## GOAL OF THE EXERCISE
Print exactly the lines below between the line containing "Reconstruct this image" and the line containing "COL = SC.collection", counting both of those lines. Leave pictures out.

## MATERIALS PROVIDED

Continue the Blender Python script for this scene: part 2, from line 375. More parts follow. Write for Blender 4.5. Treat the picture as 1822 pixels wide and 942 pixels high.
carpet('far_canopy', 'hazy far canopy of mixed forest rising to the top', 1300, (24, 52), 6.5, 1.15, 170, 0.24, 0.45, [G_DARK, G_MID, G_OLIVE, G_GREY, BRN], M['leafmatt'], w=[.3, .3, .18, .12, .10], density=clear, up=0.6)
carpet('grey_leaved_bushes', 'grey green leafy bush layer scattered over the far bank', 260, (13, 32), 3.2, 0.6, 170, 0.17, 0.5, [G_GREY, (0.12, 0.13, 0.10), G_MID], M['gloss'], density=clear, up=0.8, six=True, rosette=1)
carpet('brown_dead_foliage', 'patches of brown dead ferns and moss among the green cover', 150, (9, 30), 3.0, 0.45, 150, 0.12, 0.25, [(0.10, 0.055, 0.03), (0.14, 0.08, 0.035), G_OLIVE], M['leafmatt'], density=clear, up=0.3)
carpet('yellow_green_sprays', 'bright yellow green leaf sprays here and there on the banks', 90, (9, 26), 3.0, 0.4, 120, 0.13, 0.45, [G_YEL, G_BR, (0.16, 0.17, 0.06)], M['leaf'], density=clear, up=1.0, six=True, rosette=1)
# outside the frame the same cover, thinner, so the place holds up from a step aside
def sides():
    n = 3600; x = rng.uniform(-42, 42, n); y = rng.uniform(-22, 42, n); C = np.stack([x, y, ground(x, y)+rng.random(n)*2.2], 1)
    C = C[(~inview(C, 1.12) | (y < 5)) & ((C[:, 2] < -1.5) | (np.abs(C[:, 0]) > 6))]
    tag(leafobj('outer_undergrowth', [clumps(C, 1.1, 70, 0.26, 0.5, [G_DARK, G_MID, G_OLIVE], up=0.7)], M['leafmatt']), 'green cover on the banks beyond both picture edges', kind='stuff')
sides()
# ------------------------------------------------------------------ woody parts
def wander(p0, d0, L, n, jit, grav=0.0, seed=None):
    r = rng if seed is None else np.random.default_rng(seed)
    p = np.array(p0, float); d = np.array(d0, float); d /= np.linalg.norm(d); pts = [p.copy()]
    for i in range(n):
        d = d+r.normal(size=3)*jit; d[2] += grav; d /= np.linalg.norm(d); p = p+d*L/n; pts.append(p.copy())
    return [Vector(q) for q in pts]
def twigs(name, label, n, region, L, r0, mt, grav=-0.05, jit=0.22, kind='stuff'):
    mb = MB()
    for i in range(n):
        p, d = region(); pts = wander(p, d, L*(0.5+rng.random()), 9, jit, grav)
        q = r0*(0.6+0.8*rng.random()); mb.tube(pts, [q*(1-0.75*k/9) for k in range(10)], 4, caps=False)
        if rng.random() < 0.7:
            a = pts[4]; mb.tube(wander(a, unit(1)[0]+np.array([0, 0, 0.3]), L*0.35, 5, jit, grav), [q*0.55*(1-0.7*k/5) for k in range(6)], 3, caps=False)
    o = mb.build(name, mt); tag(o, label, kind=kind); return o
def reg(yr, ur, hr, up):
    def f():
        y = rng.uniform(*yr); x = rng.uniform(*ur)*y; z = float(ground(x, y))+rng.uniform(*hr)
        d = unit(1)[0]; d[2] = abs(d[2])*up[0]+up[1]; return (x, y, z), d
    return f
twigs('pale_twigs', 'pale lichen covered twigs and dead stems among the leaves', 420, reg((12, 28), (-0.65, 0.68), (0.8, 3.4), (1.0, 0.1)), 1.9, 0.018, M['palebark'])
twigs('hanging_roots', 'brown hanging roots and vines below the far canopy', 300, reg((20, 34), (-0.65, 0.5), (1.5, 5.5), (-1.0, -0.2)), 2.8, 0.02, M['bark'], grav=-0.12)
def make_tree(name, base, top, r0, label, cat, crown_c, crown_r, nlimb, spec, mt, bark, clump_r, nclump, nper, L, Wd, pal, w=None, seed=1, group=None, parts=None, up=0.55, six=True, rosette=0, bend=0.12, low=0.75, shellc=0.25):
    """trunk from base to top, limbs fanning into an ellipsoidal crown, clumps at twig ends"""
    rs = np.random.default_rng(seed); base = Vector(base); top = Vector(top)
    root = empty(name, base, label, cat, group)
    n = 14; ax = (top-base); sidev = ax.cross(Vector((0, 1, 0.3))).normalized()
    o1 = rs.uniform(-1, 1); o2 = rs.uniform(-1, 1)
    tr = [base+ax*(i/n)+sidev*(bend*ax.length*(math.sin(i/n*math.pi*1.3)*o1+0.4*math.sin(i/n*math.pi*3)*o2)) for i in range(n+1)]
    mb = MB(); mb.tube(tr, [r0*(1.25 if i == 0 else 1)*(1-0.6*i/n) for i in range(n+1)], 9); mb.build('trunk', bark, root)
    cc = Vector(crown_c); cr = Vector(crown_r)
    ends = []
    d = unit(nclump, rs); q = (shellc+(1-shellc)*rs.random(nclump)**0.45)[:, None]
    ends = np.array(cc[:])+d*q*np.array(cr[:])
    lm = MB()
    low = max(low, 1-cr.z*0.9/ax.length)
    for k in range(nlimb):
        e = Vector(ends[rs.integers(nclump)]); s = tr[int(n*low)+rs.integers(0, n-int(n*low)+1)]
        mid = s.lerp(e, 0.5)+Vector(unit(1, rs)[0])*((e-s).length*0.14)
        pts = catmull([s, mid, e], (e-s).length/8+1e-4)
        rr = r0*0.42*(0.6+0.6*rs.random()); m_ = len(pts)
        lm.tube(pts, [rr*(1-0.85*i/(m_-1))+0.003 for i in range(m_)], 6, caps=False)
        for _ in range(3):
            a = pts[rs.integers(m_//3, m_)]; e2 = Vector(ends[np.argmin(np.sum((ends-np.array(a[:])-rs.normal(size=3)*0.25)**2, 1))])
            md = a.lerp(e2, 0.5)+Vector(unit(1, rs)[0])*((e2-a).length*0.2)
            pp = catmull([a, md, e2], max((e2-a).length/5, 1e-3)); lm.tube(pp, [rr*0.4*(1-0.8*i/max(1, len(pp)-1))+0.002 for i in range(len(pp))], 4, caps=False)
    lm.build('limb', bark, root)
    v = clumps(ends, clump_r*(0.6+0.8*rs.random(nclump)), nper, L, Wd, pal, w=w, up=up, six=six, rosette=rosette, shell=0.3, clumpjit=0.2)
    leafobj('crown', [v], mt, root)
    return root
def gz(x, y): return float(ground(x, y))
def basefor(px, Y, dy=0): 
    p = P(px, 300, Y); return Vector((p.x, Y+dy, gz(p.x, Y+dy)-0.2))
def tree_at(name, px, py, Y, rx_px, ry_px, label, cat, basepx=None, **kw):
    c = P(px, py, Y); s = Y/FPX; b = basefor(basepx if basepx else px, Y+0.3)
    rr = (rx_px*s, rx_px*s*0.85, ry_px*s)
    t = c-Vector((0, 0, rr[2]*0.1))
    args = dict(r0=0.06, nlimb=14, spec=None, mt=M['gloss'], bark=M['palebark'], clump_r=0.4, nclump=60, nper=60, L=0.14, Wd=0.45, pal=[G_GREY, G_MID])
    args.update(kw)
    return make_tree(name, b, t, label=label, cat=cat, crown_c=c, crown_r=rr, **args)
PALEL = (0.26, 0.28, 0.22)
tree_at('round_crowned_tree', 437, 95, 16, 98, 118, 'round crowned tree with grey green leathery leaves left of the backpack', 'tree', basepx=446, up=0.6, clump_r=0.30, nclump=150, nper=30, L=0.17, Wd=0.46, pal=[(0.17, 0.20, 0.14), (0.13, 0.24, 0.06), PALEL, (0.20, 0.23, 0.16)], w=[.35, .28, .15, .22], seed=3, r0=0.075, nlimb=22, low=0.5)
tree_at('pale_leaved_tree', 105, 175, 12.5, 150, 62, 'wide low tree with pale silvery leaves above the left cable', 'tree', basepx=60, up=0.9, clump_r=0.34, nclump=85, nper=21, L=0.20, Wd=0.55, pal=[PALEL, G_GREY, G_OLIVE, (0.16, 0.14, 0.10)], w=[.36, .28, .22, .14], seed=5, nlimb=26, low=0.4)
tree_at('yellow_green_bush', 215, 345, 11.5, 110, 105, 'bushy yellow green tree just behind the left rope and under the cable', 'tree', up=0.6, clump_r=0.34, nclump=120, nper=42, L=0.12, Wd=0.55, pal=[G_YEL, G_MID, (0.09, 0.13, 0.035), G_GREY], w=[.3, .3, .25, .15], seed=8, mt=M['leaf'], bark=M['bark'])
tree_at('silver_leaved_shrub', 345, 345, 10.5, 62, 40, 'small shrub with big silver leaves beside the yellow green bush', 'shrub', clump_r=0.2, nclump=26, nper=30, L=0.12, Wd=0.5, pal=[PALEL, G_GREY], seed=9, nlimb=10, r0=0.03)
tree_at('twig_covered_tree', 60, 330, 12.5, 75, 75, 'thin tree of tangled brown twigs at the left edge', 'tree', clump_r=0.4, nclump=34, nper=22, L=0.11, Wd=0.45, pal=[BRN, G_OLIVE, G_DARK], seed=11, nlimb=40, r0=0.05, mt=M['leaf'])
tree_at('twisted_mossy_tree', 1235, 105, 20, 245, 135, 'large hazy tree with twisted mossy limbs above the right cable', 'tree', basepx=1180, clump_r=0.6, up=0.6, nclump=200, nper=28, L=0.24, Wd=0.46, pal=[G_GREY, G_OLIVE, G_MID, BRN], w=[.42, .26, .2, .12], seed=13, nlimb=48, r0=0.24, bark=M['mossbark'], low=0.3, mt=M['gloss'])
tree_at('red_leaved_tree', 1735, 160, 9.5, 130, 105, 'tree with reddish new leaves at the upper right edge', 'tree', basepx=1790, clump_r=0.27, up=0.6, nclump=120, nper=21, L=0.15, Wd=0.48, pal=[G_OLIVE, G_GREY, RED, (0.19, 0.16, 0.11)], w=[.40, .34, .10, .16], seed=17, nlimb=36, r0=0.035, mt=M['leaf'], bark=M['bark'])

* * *

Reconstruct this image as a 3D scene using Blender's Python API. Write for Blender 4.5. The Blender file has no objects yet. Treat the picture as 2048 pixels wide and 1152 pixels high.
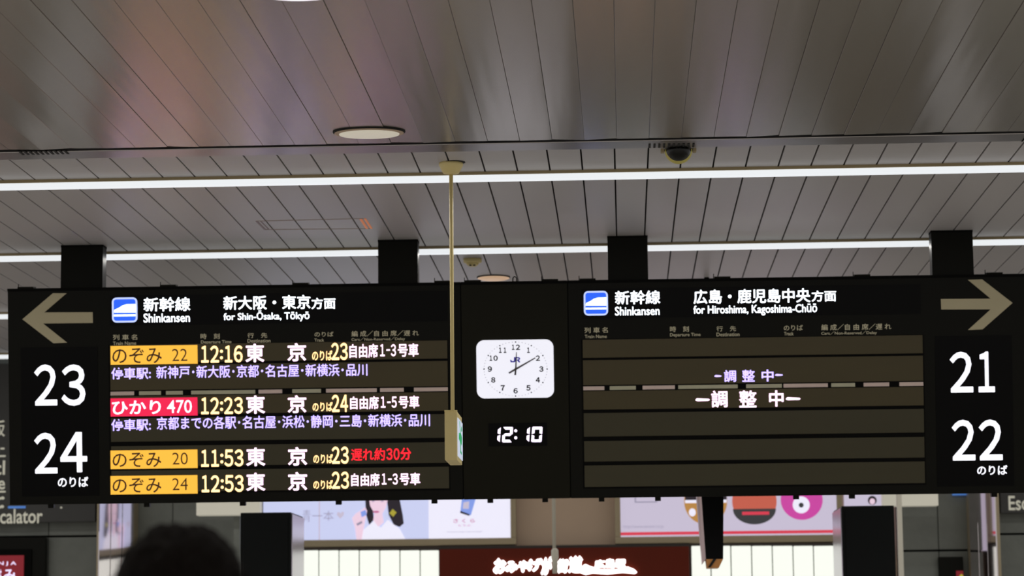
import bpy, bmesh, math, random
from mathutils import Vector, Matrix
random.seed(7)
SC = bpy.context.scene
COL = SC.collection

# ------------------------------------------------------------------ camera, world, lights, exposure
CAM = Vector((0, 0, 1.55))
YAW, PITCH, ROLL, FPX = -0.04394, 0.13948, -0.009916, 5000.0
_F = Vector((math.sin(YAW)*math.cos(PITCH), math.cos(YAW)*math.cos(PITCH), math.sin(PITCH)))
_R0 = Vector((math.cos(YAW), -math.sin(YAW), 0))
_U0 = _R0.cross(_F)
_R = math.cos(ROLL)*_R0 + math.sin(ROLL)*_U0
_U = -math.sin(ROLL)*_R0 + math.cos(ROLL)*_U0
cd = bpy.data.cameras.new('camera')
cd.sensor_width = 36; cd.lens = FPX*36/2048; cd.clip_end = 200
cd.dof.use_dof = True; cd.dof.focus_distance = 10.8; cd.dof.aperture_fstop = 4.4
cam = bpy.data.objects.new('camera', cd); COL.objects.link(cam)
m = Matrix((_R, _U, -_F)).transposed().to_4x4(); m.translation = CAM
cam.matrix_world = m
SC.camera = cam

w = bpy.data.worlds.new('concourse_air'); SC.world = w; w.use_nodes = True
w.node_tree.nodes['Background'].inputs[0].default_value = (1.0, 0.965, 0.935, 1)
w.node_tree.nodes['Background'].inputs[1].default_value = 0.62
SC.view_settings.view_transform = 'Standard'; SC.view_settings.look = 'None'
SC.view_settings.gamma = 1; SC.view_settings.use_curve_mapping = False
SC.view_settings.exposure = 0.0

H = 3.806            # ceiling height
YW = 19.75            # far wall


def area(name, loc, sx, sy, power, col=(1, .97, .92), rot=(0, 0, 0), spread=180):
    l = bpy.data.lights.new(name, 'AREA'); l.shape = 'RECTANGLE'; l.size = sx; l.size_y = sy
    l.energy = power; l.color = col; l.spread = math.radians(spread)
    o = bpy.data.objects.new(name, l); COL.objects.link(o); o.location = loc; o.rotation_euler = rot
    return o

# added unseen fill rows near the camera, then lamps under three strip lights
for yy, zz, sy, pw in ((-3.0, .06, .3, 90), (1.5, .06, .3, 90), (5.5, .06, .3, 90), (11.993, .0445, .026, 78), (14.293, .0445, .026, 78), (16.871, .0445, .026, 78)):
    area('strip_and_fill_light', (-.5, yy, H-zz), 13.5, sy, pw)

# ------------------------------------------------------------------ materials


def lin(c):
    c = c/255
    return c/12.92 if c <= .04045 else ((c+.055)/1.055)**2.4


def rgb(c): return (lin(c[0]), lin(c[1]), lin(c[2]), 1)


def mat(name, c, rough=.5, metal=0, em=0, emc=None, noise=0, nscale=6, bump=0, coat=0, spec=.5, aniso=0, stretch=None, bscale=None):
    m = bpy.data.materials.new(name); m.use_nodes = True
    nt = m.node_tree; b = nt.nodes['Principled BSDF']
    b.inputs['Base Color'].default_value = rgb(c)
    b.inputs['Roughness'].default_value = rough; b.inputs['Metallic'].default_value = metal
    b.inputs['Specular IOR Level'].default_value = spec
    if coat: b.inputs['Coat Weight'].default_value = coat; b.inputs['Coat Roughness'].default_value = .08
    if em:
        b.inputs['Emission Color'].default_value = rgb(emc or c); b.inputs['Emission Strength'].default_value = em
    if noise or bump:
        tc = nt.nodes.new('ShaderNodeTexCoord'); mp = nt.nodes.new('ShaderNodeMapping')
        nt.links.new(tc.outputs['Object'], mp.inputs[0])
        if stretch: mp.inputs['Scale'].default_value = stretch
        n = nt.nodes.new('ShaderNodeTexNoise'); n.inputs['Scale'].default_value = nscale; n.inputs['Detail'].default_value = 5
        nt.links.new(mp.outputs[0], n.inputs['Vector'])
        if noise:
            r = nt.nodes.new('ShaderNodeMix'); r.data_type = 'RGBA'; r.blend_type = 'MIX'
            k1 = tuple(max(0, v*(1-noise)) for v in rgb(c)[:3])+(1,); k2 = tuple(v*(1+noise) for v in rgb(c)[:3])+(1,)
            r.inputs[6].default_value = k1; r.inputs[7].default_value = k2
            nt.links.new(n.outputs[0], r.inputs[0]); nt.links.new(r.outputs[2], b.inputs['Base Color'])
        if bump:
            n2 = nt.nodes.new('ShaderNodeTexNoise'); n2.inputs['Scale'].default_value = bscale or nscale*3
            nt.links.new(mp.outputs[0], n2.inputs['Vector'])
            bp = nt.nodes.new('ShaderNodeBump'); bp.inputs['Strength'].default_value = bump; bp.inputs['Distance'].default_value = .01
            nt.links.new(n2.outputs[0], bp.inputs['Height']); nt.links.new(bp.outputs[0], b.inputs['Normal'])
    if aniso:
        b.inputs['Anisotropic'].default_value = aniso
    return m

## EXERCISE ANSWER
Reconstruct this image as a 3D scene using Blender's Python API. Write for Blender 4.5. The Blender file has no objects yet. Treat the picture as 2048 pixels wide and 1152 pixels high.
import bpy, bmesh, math, random
from mathutils import Vector, Matrix
random.seed(7)
SC = bpy.context.scene
COL = SC.collection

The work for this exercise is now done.